U.S. benefits from foreign aid to Bangladesh
Bangladesh has occurred as a main topic in the news lately because of the nation’s struggle to address the Rohingya crisis. Located in South Asia, Bangladesh is one of the poorest countries in the world; additionally, it is also one of the most densely populated nations with approximately 164.7 million people.

Bangladesh ranks one of the most vulnerable and least prepared countries to natural disasters, and as a result, the country heavily relies on foreign aid to fight chronic poverty that results from natural disasters. The aid Bangladesh receives usually goes towards food, commodities and development projects, thus benefitting significantly from foreign aid. However, there are numerous ways that the U.S. also benefits from foreign aid to Bangladesh.

 

Improved Projects and Institutions

The U.S. benefits from foreign aid to Bangladesh in a large part due to the funds that go towards projects and institutions that address gender-based violence, illiteracy, gender inequality, human trafficking and poverty within Bangladesh — all of which are issues the U.S. strives to combat on a global scale. Foreign assistance to Bangladesh also promotes democratic institutions and practices, which is crucial in the U.S. fight against terrorism.

 

Reduction of Terrorism

Studies have shown that lower levels of political rights and freedom are linked with higher levels of terrorism. The recent terror attack in the Dhaka city in Bangladesh proves that the country requires closer attention given towards this area. Foreign aid to Bangladesh — through agencies such as USAID — goes towards public institutions that “reduce corruption, increase transparency of government and increase accountability.”

For instance, in 2015, the USAID trained “nearly 500 local government institutions to improve their ability to provide basic services and created citizen forums” to increase citizen input on local government activities.

USAID also works to increase access to the formal justice system and educates citizens about available legal aid services. Overall, USAID focuses on improving Bangladeshi citizens’ ability to advocate for their rights.

 

Gains in Education

Another way the U.S. benefits from foreign aid to Bangladesh is that the aid helps to increase literacy rates in Bangladesh, which is crucial for a healthy society and a safer world. Education greatly impacts our sense of right and wrong, and in that way, serves to dictate many citizens’ actions.

In Bangladesh, almost 40 percent of all children who enroll in first grade “fail to complete primary school, and 2 percent of children achieve all prescribed competencies by the completion of fifth grade.”

 

Economic Growth

Additionally, foreign assistance invested in education also helps increase individual income and boosts a country’s economic growth. Nearly one in three people in Bangladesh live in poverty, and Bangladesh’s economy, in general, is a matter of U.S. interest because it could also benefit the U.S. economy. For instance, as countries like Bangladesh become more self-sufficient and better developed, countries also become potential markets for U.S. companies, thereby creating jobs here at home.

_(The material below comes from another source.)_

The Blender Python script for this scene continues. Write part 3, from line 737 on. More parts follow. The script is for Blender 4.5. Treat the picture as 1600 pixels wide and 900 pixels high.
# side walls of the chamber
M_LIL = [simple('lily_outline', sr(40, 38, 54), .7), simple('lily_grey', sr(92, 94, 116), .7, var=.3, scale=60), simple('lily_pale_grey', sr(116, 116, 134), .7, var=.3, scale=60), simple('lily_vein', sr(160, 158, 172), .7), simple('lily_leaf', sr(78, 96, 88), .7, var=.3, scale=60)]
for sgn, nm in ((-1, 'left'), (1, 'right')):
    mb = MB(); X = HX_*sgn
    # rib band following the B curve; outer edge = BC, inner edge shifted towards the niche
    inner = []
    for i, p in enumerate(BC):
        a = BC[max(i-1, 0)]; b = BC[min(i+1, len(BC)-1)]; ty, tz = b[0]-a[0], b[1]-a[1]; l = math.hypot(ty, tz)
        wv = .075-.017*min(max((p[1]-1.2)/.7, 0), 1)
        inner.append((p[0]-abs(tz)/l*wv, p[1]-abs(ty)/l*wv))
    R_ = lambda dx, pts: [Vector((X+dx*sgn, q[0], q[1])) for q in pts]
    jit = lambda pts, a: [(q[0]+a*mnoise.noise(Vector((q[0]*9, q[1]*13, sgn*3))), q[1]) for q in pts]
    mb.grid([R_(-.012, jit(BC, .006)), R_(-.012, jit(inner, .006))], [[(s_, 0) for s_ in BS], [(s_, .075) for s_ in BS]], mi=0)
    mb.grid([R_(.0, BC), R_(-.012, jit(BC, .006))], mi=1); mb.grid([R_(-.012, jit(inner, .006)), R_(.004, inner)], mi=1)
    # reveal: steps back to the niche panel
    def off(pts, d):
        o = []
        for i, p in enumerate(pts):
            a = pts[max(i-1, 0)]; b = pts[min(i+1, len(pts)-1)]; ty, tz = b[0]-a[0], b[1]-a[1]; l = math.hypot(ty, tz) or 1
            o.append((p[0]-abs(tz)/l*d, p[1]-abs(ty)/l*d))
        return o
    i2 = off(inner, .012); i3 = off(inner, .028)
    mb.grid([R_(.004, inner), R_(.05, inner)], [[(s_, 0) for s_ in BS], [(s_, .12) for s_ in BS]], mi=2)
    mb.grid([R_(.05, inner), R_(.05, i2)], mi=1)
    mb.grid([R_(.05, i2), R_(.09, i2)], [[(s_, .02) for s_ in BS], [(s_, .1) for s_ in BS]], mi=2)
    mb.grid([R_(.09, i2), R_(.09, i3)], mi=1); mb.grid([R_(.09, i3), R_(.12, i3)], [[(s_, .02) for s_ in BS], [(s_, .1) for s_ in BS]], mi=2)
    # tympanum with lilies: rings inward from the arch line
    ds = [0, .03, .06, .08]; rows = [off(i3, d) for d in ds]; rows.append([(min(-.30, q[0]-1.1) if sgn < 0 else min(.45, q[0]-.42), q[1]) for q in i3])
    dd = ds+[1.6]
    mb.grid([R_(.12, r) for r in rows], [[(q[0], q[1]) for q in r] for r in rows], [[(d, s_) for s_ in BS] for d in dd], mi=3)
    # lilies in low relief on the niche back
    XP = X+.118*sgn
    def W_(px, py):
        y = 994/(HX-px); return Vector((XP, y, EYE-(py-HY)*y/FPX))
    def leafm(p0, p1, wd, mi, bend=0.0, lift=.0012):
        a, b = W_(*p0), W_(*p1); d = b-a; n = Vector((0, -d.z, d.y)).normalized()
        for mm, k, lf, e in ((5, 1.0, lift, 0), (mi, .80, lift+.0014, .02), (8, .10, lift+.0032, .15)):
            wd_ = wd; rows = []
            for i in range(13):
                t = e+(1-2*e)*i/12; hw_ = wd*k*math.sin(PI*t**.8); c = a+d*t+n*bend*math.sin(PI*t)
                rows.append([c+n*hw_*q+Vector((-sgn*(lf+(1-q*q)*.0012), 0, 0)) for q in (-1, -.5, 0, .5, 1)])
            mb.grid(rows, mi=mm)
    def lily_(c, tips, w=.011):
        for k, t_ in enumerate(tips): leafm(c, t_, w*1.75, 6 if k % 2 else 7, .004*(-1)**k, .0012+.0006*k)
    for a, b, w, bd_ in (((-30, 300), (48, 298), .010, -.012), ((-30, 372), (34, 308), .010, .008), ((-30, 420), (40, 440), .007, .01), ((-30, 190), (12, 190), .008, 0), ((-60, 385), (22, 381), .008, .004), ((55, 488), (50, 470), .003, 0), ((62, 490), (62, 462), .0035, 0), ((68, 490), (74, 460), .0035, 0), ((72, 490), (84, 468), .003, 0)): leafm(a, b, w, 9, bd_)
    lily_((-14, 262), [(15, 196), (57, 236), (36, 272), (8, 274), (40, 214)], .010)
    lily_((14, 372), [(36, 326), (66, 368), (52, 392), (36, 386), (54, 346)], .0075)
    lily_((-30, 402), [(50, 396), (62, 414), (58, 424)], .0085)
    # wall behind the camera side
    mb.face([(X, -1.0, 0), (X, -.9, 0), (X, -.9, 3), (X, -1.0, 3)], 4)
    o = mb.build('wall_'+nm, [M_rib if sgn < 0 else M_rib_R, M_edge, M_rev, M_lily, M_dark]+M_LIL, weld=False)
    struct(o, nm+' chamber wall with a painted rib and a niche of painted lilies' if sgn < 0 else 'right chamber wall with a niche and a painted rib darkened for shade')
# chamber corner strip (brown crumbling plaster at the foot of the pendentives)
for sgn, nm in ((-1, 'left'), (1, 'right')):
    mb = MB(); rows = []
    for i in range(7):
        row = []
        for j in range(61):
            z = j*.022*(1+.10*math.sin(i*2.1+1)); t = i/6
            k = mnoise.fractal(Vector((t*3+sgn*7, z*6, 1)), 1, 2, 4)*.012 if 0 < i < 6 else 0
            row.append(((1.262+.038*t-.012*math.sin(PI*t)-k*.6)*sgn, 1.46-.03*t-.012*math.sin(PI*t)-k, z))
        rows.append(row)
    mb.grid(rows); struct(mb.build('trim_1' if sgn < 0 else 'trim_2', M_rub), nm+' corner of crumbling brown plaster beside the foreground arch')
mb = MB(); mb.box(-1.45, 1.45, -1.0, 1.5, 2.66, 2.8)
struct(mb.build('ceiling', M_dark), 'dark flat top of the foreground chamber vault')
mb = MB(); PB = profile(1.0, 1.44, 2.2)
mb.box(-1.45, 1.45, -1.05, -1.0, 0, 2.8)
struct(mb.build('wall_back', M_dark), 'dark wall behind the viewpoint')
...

In fact, according to the United States Trade Representative, “U.S. goods exports to Bangladesh in 2016 were $895 million, down 5.0 percent ($47 million) from 2015 but up 169 percent from 2006.”

 

USAID

USAID works closely with the Bangladeshi government to improve literacy rates in the country. For instance, USAID provides extra-curricular activities to increase learning skills, and in 2015, improved reading skills of “more than 295,000 young boys and girls in primary schools.” It also trained more than “2400 teachers on how to assess students’ reading skills.”

The U.S. benefits from foreign aid to Bangladesh because the aid improves national security, healthcare, global access to education, gender equality and fights terrorism and crimes such as human trafficking. As one can clearly see, it is most definitely in the United States’ best interest to continue providing aid to Bangladesh.